Terms and conditions
The Anthropology Edge
1. Definitions and scope
- “Company” refers to The Anthropology Edge B.V., registered in the Netherlands.
- Chamber of Commerce: 98812602.
- “Client” refers to the contracting party.
- These terms govern all services offered by the Company, unless otherwise agreed in writing.
2. Formation of agreement
- An agreement comes into effect when the Client accepts a proposal, or when services are initiated.
- For international Clients, explicit awareness that these terms apply must be demonstrated.
3. Services
- Services may include anthropological consultancy, research design, fieldwork, data analysis and reporting as outlined in the proposal.
- Changes or additions to scope must be agreed in writing.
4. Fees and payment
- Fees are based on the proposal and invoiced according to its terms.
- Unless otherwise stated, payment is due within 30 days of invoice.
- Applicable taxes, travel costs, and other charges are additional.
5. Client responsibilities
- The Client shall provide access to information and cooperation needed for timely delivery.
- Delays caused by the Client may result in adjusted timelines and additional costs.
6. Confidentiality & data protection
- Both parties will treat all exchanged proprietary or personal data as confidential.
- Any processing of personal data will comply with applicable privacy laws.
7. Intellectual property
- The analysis, reports, and deliverables remain the intellectual property of the Company unless otherwise contractually assigned.
- The Client may not reproduce or share Company materials without written consent.
8. Liability
- The Company’s liability for direct damage is capped at the invoice amount.
- Liability for indirect or consequential damage is excluded, subject to reasonableness rules.
- Provisions that place unreasonable burden on the Client may be void under Dutch law.
- The Client retains full responsibility for the application, consequences, and impact of all interventions, transformation processes, or coaching services provided by the Company.
- The Company operates in a non-directive, systemic consulting role and does not assume liability for how insights, recommendations, or facilitation are used within the Client’s organization.
9. Force majeure
- Neither party is liable for delays or failures caused by unforeseeable events beyond control (e.g. strikes, natural disasters).
- Services will resume as soon as circumstances allow.
10. Termination
- Either party may terminate with reasonable notice. Outstanding work and fees remain payable.
- Termination does not affect accrued rights.
- Cancellation of a confirmed assignment is only possible up to one month prior to the scheduled start date.

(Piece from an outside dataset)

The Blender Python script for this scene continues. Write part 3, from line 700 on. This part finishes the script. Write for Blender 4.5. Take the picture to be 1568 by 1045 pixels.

- If cancellation occurs less than one month before the start date, the full agreed fee remains payable, unless explicitly agreed otherwise in writing.
11. Amendments
- The Company may amend these terms, but must notify Clients in plain language in advance.
- Clients may terminate services if amendments are deemed unreasonable.
12. Complaints
- Complaints must be submitted in writing promptly — ideally within 14 days of the relevant event.
- The Company will respond within a reasonable timeframe.
13. Governing law and dispute resolution
- These terms and the agreement are governed by Dutch law.
- Disputes will be settled by Dutch courts unless both parties agree to arbitration.